## GIVEN MATERIAL
## START
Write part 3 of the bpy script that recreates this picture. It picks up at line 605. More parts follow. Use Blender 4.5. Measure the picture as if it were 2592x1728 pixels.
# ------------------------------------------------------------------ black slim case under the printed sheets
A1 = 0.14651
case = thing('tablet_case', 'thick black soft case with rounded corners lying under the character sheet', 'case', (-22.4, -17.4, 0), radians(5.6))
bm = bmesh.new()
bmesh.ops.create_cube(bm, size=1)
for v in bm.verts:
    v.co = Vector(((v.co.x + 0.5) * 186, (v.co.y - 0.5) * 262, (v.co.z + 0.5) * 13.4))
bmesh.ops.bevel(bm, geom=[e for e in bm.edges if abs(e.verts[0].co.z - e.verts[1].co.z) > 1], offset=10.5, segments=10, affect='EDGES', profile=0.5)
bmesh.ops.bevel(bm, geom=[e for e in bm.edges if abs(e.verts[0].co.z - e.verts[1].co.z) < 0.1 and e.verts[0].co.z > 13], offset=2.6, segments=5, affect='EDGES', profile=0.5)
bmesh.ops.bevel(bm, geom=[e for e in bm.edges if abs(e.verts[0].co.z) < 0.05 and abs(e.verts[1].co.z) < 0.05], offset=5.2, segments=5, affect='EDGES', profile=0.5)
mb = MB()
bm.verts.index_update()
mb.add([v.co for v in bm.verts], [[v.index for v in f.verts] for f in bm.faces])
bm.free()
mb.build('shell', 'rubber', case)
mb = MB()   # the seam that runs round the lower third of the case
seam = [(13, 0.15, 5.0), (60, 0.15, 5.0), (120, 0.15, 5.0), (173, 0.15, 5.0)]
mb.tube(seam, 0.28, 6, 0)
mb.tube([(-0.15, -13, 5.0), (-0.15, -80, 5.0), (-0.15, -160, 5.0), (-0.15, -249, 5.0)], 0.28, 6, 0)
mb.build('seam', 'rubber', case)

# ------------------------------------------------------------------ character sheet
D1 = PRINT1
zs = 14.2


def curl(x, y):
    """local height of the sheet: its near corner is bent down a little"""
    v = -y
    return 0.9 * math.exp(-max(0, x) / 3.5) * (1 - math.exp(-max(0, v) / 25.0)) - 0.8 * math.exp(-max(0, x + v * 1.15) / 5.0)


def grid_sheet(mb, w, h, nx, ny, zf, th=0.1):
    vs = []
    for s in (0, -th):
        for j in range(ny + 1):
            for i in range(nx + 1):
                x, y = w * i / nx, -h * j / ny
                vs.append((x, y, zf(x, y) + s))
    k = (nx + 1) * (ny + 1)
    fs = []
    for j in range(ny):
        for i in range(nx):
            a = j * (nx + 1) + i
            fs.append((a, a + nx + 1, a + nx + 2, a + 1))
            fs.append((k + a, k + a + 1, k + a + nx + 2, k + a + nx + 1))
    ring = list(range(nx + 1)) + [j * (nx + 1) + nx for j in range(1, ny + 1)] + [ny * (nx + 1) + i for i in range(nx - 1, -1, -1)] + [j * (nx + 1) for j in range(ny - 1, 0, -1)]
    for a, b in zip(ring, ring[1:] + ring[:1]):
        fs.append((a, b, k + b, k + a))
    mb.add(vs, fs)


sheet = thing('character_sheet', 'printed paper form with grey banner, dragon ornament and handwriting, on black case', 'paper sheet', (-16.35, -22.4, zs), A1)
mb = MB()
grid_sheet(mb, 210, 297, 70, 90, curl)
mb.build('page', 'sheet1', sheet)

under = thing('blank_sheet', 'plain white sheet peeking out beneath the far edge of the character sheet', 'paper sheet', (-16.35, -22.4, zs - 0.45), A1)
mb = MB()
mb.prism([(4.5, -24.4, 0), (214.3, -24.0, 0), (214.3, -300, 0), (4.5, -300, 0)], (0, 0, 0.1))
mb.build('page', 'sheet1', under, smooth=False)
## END
## WHAT YOU ARE ASKED TO DO
Write out the data again, exactly and in full.

## CORRECT OUTPUT
Write part 3 of the bpy script that recreates this picture. It picks up at line 605. More parts follow. Use Blender 4.5. Measure the picture as if it were 2592x1728 pixels.
# ------------------------------------------------------------------ black slim case under the printed sheets
A1 = 0.14651
case = thing('tablet_case', 'thick black soft case with rounded corners lying under the character sheet', 'case', (-22.4, -17.4, 0), radians(5.6))
bm = bmesh.new()
bmesh.ops.create_cube(bm, size=1)
for v in bm.verts:
    v.co = Vector(((v.co.x + 0.5) * 186, (v.co.y - 0.5) * 262, (v.co.z + 0.5) * 13.4))
bmesh.ops.bevel(bm, geom=[e for e in bm.edges if abs(e.verts[0].co.z - e.verts[1].co.z) > 1], offset=10.5, segments=10, affect='EDGES', profile=0.5)
bmesh.ops.bevel(bm, geom=[e for e in bm.edges if abs(e.verts[0].co.z - e.verts[1].co.z) < 0.1 and e.verts[0].co.z > 13], offset=2.6, segments=5, affect='EDGES', profile=0.5)
bmesh.ops.bevel(bm, geom=[e for e in bm.edges if abs(e.verts[0].co.z) < 0.05 and abs(e.verts[1].co.z) < 0.05], offset=5.2, segments=5, affect='EDGES', profile=0.5)
mb = MB()
bm.verts.index_update()
mb.add([v.co for v in bm.verts], [[v.index for v in f.verts] for f in bm.faces])
bm.free()
mb.build('shell', 'rubber', case)
mb = MB()   # the seam that runs round the lower third of the case
seam = [(13, 0.15, 5.0), (60, 0.15, 5.0), (120, 0.15, 5.0), (173, 0.15, 5.0)]
mb.tube(seam, 0.28, 6, 0)
mb.tube([(-0.15, -13, 5.0), (-0.15, -80, 5.0), (-0.15, -160, 5.0), (-0.15, -249, 5.0)], 0.28, 6, 0)
mb.build('seam', 'rubber', case)

# ------------------------------------------------------------------ character sheet
D1 = PRINT1
zs = 14.2


def curl(x, y):
    """local height of the sheet: its near corner is bent down a little"""
    v = -y
    return 0.9 * math.exp(-max(0, x) / 3.5) * (1 - math.exp(-max(0, v) / 25.0)) - 0.8 * math.exp(-max(0, x + v * 1.15) / 5.0)


def grid_sheet(mb, w, h, nx, ny, zf, th=0.1):
    vs = []
    for s in (0, -th):
        for j in range(ny + 1):
            for i in range(nx + 1):
                x, y = w * i / nx, -h * j / ny
                vs.append((x, y, zf(x, y) + s))
    k = (nx + 1) * (ny + 1)
    fs = []
    for j in range(ny):
        for i in range(nx):
            a = j * (nx + 1) + i
            fs.append((a, a + nx + 1, a + nx + 2, a + 1))
            fs.append((k + a, k + a + 1, k + a + nx + 2, k + a + nx + 1))
    ring = list(range(nx + 1)) + [j * (nx + 1) + nx for j in range(1, ny + 1)] + [ny * (nx + 1) + i for i in range(nx - 1, -1, -1)] + [j * (nx + 1) for j in range(ny - 1, 0, -1)]
    for a, b in zip(ring, ring[1:] + ring[:1]):
        fs.append((a, b, k + b, k + a))
    mb.add(vs, fs)


sheet = thing('character_sheet', 'printed paper form with grey banner, dragon ornament and handwriting, on black case', 'paper sheet', (-16.35, -22.4, zs), A1)
mb = MB()
grid_sheet(mb, 210, 297, 70, 90, curl)
mb.build('page', 'sheet1', sheet)

under = thing('blank_sheet', 'plain white sheet peeking out beneath the far edge of the character sheet', 'paper sheet', (-16.35, -22.4, zs - 0.45), A1)
mb = MB()
mb.prism([(4.5, -24.4, 0), (214.3, -24.0, 0), (214.3, -300, 0), (4.5, -300, 0)], (0, 0, 0.1))
mb.build('page', 'sheet1', under, smooth=False)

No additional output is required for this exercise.